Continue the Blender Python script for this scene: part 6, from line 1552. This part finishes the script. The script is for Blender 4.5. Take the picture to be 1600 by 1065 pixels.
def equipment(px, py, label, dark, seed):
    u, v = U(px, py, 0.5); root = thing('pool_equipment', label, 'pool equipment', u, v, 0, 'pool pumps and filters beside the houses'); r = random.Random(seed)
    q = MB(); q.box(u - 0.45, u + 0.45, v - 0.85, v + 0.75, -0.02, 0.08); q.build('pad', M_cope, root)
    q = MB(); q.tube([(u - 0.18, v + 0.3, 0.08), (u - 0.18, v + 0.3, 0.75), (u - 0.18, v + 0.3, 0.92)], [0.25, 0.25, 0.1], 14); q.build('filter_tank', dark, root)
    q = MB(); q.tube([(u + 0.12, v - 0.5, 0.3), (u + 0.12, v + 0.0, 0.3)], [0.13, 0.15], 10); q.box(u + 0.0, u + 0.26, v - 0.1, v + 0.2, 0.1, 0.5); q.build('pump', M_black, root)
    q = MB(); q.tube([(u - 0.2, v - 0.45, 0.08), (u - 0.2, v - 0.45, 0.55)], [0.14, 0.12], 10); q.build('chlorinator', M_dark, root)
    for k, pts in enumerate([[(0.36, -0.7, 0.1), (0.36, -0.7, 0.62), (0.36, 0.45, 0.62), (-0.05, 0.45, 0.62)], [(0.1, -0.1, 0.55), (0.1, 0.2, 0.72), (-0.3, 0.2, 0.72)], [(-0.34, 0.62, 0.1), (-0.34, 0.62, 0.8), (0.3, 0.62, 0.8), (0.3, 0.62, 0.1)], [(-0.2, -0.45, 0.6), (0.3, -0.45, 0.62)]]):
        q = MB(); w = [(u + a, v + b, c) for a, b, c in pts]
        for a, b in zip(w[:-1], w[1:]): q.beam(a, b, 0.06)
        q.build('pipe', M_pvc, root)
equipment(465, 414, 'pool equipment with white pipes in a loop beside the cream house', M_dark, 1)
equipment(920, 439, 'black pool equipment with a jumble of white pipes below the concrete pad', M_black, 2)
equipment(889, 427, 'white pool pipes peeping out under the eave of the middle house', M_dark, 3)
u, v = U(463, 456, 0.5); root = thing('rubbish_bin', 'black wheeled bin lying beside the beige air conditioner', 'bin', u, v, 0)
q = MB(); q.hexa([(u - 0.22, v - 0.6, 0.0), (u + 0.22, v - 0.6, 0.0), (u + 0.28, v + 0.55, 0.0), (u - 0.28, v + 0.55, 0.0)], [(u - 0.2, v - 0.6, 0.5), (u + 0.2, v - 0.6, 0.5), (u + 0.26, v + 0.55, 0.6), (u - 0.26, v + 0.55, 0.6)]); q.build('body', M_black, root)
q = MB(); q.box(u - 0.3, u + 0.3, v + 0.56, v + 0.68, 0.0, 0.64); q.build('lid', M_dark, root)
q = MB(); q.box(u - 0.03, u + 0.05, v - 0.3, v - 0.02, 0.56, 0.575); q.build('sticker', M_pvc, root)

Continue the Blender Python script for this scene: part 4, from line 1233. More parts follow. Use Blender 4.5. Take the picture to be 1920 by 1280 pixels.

• _Your goal_
Extract the full listing and reproduce each line exactly.

• _Right answer_
Continue the Blender Python script for this scene: part 6, from line 1552. This part finishes the script. The script is for Blender 4.5. Take the picture to be 1600 by 1065 pixels.
def equipment(px, py, label, dark, seed):
    u, v = U(px, py, 0.5); root = thing('pool_equipment', label, 'pool equipment', u, v, 0, 'pool pumps and filters beside the houses'); r = random.Random(seed)
    q = MB(); q.box(u - 0.45, u + 0.45, v - 0.85, v + 0.75, -0.02, 0.08); q.build('pad', M_cope, root)
    q = MB(); q.tube([(u - 0.18, v + 0.3, 0.08), (u - 0.18, v + 0.3, 0.75), (u - 0.18, v + 0.3, 0.92)], [0.25, 0.25, 0.1], 14); q.build('filter_tank', dark, root)
    q = MB(); q.tube([(u + 0.12, v - 0.5, 0.3), (u + 0.12, v + 0.0, 0.3)], [0.13, 0.15], 10); q.box(u + 0.0, u + 0.26, v - 0.1, v + 0.2, 0.1, 0.5); q.build('pump', M_black, root)
    q = MB(); q.tube([(u - 0.2, v - 0.45, 0.08), (u - 0.2, v - 0.45, 0.55)], [0.14, 0.12], 10); q.build('chlorinator', M_dark, root)
    for k, pts in enumerate([[(0.36, -0.7, 0.1), (0.36, -0.7, 0.62), (0.36, 0.45, 0.62), (-0.05, 0.45, 0.62)], [(0.1, -0.1, 0.55), (0.1, 0.2, 0.72), (-0.3, 0.2, 0.72)], [(-0.34, 0.62, 0.1), (-0.34, 0.62, 0.8), (0.3, 0.62, 0.8), (0.3, 0.62, 0.1)], [(-0.2, -0.45, 0.6), (0.3, -0.45, 0.62)]]):
        q = MB(); w = [(u + a, v + b, c) for a, b, c in pts]
        for a, b in zip(w[:-1], w[1:]): q.beam(a, b, 0.06)
        q.build('pipe', M_pvc, root)
equipment(465, 414, 'pool equipment with white pipes in a loop beside the cream house', M_dark, 1)
equipment(920, 439, 'black pool equipment with a jumble of white pipes below the concrete pad', M_black, 2)
equipment(889, 427, 'white pool pipes peeping out under the eave of the middle house', M_dark, 3)
u, v = U(463, 456, 0.5); root = thing('rubbish_bin', 'black wheeled bin lying beside the beige air conditioner', 'bin', u, v, 0)
q = MB(); q.hexa([(u - 0.22, v - 0.6, 0.0), (u + 0.22, v - 0.6, 0.0), (u + 0.28, v + 0.55, 0.0), (u - 0.28, v + 0.55, 0.0)], [(u - 0.2, v - 0.6, 0.5), (u + 0.2, v - 0.6, 0.5), (u + 0.26, v + 0.55, 0.6), (u - 0.26, v + 0.55, 0.6)]); q.build('body', M_black, root)
q = MB(); q.box(u - 0.3, u + 0.3, v + 0.56, v + 0.68, 0.0, 0.64); q.build('lid', M_dark, root)
q = MB(); q.box(u - 0.03, u + 0.05, v - 0.3, v - 0.02, 0.56, 0.575); q.build('sticker', M_pvc, root)

Continue the Blender Python script for this scene: part 4, from line 1233. More parts follow. Use Blender 4.5. Take the picture to be 1920 by 1280 pixels.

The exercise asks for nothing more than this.